** START OF AVAILABLE DATA **

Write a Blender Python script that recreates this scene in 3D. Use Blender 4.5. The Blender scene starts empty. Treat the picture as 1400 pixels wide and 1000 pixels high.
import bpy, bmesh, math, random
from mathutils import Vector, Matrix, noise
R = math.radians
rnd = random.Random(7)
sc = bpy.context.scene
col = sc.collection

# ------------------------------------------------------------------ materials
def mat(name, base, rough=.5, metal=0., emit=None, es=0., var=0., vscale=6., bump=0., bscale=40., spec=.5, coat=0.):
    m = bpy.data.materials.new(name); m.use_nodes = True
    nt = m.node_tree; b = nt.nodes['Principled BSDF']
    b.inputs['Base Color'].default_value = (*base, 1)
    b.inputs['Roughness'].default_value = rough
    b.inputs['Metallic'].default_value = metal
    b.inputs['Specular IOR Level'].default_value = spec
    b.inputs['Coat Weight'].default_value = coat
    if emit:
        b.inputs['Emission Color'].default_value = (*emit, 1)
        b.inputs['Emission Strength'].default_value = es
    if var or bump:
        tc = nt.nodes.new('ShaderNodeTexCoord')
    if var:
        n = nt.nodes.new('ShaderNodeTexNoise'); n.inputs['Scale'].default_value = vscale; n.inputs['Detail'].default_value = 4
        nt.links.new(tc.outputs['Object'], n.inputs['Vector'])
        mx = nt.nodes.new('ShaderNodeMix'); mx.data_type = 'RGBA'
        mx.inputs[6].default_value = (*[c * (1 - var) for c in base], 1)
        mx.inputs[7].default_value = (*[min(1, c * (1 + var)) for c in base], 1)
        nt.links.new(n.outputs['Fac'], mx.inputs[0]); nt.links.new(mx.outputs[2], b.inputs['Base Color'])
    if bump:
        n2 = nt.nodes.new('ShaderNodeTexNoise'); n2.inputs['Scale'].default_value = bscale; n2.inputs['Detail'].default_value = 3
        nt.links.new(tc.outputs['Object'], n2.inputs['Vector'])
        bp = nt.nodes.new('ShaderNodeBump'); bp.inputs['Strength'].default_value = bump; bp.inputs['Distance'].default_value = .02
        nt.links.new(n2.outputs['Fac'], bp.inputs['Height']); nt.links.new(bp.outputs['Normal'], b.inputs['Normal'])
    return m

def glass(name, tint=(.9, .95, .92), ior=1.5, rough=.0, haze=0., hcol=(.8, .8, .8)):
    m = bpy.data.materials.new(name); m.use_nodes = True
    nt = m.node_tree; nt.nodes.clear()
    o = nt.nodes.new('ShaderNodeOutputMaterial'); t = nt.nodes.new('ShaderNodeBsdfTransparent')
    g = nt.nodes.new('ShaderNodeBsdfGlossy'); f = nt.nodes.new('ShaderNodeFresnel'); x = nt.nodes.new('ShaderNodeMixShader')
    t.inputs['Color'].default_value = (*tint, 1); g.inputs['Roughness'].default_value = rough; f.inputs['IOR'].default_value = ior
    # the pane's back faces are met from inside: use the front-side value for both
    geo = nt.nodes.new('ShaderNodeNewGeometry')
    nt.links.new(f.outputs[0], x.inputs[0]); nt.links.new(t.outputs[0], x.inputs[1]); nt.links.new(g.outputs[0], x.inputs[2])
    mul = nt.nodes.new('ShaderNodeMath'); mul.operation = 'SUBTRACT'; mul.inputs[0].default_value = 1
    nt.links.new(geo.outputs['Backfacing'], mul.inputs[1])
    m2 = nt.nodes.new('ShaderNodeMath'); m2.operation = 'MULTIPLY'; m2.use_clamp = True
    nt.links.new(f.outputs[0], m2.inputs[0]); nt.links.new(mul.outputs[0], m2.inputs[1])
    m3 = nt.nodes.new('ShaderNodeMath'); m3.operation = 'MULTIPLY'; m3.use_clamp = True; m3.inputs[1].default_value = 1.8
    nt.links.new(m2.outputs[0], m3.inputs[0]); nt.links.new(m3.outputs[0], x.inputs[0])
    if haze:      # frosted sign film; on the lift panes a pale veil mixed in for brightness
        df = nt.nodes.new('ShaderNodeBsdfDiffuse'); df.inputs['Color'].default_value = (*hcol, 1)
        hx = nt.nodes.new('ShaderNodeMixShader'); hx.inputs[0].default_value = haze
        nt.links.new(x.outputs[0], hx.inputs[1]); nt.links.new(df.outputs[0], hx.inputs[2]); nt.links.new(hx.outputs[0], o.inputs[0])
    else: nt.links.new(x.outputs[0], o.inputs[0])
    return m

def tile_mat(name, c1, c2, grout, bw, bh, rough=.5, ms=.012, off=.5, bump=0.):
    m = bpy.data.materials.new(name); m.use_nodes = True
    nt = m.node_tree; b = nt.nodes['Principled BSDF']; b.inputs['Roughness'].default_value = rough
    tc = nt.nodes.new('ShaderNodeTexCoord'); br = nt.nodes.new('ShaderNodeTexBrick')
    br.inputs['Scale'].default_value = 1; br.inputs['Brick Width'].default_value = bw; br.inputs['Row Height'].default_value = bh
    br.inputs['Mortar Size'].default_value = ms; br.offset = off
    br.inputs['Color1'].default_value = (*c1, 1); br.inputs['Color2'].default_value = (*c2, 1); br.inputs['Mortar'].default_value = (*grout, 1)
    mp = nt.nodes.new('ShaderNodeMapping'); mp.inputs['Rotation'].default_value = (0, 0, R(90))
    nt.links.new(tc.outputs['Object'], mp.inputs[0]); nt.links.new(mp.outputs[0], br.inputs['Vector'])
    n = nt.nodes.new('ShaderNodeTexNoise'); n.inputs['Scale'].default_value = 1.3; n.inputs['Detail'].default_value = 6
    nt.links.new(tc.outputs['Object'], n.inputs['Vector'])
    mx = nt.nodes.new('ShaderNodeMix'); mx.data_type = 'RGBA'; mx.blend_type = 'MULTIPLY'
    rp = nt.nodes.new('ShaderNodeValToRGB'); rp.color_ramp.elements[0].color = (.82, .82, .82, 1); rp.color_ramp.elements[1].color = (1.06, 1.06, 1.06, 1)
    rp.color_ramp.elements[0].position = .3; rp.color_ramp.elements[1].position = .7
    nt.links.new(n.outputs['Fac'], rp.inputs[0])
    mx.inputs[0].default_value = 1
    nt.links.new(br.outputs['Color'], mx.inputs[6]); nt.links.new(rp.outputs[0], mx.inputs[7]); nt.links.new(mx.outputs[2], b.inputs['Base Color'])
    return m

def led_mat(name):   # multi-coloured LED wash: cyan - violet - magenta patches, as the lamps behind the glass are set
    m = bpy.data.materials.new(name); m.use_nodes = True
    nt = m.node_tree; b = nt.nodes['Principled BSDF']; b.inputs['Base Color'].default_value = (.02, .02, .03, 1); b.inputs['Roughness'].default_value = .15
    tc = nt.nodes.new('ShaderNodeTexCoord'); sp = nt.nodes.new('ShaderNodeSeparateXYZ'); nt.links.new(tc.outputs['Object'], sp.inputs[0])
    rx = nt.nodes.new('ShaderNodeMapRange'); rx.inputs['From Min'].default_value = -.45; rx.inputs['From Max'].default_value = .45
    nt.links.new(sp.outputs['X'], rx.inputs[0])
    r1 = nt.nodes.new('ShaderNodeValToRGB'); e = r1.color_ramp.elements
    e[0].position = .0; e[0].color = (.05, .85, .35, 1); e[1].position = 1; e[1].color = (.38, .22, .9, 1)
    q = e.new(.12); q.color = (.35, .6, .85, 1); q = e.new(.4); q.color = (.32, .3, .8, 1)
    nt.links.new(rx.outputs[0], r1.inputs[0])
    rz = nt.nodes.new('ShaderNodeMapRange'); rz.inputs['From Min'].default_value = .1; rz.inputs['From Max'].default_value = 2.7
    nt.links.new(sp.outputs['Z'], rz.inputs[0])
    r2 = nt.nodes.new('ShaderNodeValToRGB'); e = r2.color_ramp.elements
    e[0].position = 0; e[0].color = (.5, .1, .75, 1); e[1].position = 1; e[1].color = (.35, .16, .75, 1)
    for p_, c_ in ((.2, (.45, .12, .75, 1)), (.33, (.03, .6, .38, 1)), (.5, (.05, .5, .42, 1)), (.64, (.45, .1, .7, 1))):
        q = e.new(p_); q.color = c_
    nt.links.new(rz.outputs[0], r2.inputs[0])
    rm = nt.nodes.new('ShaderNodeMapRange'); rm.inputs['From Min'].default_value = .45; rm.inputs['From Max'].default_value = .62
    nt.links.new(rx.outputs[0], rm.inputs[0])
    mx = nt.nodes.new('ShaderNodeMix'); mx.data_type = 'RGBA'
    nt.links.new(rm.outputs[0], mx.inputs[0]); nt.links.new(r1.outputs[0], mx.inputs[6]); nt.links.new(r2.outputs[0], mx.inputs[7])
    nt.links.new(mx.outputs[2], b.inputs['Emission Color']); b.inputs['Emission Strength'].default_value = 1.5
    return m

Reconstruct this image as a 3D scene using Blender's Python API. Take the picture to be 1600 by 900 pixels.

** END OF AVAILABLE DATA **

• [GOAL]: Only the lines from the beginning of the material above through the line with "col = sc.collection" are wanted; extract them exactly.

• [RIGHT ANSWER]:
Write a Blender Python script that recreates this scene in 3D. Use Blender 4.5. The Blender scene starts empty. Treat the picture as 1400 pixels wide and 1000 pixels high.
import bpy, bmesh, math, random
from mathutils import Vector, Matrix, noise
R = math.radians
rnd = random.Random(7)
sc = bpy.context.scene
col = sc.collection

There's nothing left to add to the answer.